Während andere Roma in ganz Europa von den Nazis verfolgt werden, darf sich der Jazz-Star Django Reinhardt (Reda Kateb) im Jahr 1943 dank seines Talents noch vergleichsweise sicher fühlen: Wenn der weltberühmte Gitarrenspieler die größten Pariser Theater füllt, stört es ihn nicht weiter, dass im Publikum auch Wehrmachtssoldaten mit den Füßen wippen – er macht nur die Musik, wer sie sich dann anhört, dafür kann er ja nichts. Doch dann bestehen die Nationalsozialisten irgendwann darauf, dass Reinhardt eine Tour durch Deutschland macht – und dabei strenge Regeln befolgt: kein Solo länger als fünf Sekunden, maximal 20 Prozent Swing und bloß keine „degenerierte Negermusik“. Reichspropagandaminister Joseph Goebbels will Reinhardt sogar nach Berlin holen und ihn im Olympiastadion auftreten lassen.
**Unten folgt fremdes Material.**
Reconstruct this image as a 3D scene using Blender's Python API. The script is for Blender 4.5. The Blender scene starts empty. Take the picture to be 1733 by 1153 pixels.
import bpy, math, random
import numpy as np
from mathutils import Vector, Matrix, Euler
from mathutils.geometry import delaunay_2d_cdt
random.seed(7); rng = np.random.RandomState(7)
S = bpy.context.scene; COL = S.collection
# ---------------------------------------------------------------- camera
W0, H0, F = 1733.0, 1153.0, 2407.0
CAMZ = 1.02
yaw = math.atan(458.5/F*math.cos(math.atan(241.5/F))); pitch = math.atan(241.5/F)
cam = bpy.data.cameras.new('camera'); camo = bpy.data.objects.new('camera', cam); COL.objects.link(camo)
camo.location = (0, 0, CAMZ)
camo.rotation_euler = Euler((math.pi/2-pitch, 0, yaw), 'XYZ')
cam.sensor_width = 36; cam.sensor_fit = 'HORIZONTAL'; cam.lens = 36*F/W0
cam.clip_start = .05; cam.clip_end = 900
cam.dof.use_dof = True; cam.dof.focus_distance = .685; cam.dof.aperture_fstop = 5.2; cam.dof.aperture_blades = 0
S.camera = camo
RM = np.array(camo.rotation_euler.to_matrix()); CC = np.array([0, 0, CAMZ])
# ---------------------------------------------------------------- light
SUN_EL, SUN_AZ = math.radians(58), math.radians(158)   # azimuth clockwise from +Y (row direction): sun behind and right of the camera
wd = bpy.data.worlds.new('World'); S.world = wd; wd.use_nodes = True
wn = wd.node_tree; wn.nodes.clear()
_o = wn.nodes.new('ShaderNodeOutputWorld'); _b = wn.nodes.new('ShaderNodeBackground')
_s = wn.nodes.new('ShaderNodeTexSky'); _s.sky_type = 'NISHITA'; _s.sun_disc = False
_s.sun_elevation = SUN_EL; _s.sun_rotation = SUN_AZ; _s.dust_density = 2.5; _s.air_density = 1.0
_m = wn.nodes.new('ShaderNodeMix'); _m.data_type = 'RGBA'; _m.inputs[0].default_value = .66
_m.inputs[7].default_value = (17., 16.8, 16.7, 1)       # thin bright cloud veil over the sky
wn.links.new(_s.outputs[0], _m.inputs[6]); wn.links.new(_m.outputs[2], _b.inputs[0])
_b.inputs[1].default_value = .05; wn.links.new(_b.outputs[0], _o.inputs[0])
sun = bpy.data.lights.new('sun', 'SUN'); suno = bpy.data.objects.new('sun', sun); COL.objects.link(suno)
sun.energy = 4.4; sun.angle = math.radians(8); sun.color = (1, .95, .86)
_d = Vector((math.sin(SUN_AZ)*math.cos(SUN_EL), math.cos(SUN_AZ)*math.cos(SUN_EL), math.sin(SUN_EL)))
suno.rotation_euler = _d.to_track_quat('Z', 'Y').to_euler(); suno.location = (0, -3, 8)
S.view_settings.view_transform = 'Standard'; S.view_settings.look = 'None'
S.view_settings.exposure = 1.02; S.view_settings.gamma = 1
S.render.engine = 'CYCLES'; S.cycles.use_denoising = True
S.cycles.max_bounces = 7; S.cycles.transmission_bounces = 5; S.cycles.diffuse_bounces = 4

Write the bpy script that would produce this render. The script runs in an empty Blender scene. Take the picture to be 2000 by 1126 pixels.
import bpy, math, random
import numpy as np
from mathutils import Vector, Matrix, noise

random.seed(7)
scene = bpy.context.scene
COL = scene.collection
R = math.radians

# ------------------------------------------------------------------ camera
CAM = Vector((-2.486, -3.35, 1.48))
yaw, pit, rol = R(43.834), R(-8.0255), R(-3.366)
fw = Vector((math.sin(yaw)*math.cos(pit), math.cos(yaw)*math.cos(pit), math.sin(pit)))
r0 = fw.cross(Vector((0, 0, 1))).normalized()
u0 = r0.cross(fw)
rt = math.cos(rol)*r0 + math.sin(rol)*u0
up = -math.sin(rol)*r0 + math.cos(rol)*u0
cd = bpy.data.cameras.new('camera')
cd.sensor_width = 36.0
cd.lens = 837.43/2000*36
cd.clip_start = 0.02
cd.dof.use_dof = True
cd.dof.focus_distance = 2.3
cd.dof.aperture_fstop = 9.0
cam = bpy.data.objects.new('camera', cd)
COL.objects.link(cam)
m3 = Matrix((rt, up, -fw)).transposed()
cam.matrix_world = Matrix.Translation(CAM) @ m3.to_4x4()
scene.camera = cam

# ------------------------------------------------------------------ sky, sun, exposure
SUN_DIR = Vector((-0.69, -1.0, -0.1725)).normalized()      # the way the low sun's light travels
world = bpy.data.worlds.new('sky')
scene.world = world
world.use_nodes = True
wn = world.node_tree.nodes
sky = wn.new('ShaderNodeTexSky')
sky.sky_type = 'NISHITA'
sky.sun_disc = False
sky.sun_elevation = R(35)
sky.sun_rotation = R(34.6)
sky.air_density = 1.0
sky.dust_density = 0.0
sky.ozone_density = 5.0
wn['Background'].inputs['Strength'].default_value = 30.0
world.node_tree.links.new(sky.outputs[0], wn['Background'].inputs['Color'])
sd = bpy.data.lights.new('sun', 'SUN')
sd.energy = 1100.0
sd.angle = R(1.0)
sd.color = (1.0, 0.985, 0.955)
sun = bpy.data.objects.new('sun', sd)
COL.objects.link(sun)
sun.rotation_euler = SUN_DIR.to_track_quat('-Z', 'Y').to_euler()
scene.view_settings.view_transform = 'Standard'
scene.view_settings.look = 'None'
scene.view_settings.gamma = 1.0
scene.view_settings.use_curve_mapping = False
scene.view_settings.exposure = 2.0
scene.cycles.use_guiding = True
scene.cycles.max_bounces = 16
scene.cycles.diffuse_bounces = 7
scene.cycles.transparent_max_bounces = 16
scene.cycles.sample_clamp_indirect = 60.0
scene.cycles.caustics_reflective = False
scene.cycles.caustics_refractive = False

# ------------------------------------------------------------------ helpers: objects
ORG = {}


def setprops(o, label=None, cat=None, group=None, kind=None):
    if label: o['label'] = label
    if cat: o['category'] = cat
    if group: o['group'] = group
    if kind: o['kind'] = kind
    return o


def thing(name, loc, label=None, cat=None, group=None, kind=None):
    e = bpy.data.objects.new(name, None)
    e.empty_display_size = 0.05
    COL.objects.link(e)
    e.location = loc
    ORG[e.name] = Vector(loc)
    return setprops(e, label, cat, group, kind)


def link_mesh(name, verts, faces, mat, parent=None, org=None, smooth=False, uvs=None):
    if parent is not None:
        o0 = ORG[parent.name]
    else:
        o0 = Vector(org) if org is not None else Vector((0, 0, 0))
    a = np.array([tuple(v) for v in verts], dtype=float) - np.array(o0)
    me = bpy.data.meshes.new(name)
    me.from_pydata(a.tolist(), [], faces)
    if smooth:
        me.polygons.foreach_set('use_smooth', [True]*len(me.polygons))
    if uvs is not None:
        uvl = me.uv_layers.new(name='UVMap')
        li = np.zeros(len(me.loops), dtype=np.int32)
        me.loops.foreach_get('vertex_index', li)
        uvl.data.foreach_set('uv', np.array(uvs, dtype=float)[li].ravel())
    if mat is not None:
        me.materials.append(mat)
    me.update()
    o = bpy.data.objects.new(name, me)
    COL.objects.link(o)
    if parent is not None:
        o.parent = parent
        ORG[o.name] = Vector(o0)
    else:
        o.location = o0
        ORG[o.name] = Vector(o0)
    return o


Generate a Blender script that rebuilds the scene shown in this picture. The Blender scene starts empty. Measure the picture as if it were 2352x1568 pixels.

Wenige Tage vor Beginn der Tournee taucht Reinhardt mit seiner Frau Naguine (Bea Palya) bei einem Roma-Clan unter, um sich später über den Genfer See in die Schweiz abzusetzen…
Die Rechte für ein Django-Reinhardt-Biopic lagen lange Zeit bei Produzent Frank Marshall („Jäger des verlorenen Schatzes“), der den Stoff als großen Hollywoodfilm mit „Fluch der Karibik“-Megastar Johnny Depp in der Hauptrolle umsetzen wollte. Aber dann zerschlug sich das Projekt irgendwann endgültig – und so ergriff Étienne Comar die Gelegenheit, wobei der erfahrene, hier erstmals auch selbst regieführende Produzent („Von Menschen und Göttern“, „Timbuktu“) zunächst noch einige Überzeugungsarbeit leisten musste, weil er kein ganz klassisches Von-der-Geburt-bis-zum-Tod-Biopic im Sinn hatte, sondern sich auf das Jahr 1943 konzentrieren wollte. Eigentlich ist das auch eine super Idee – nur geht sie im Fall von „Django“ einfach nicht auf: Hauptdarsteller Reda Kateb („Die schönen Tage von Aranjuez“) hat ein Jahr lang das Gitarrenspielen geübt – und tatsächlich nimmt man ihm den Umgang mit dem Instrument in den angenehm ausführlichen Konzertszenen jederzeit ab…
… aber darüber hinaus eröffnet Kateb dem Zuschauer mit seiner kühl-distanzierten Darstellung kaum einen emotionalen Zugang zu dem Jazzmusiker. Von Reinhardt gibt es heute nur noch etwa 300 Fotografien und zwei Minuten Filmmaterial – ein Kinopublikum hat also kein vorgefertigtes Bild von dem Bühnenstar, was Kateb aber kaum für eine persönliche Interpretation ausnutzt. Reinhardt entwickelt sich im Verlauf des Films von der politisch unbedarften Celebrity zum Kämpfer für die Roma – aber während es leicht fällt, sich jedes Mal wieder in seine Musik zu verlieben, sobald er zur Gitarre greift oder sich an die Kirchenorgel setzt, bleibt die Figur hinter den Swing-Stücken frustrierend fremd. Dazu hat sich der gemeinsam mit Alexis Salatko auch für das Drehbuch verantwortliche Comar für sein Finale noch einen besonderen Spannungskniff einfallen lassen, der nun wirklich nicht notgetan hätte: Reinhardt soll bei einer Naziparty die Wachsoldaten mit seiner Tanzmusik so sehr ablenken, dass ein paar französische Partisanen unbemerkt mit einem Ruderboot über den Genfer See abhauen können. Es spricht absolut nichts dagegen, auch in einem historischen Biopic fiktive Ereignisse hinzuzudichten – aber dann doch bitte nicht ein solch ausgelutschtes Hollywood-Klischee.
Fazit: Thematisch ist „Django“ eigentlich hochaktuell – deshalb ist es auch besonders schade, dass sich der diesjährige Eröffnungsfilm der Berlinale als ein solch bieder inszeniertes Biopic entpuppt. Wirklich lohnenswert sind allein die tollen Musikeinlagen – und Bimbam Merstein als Djangos resolute Roma-Mama Negros.
Wir haben den Film im Rahmen der Berlinale 2017 gesehen, wo „Django“ als Eröffnungsfilm und als Teil des offiziellen Wettbewerbs gezeigt wird.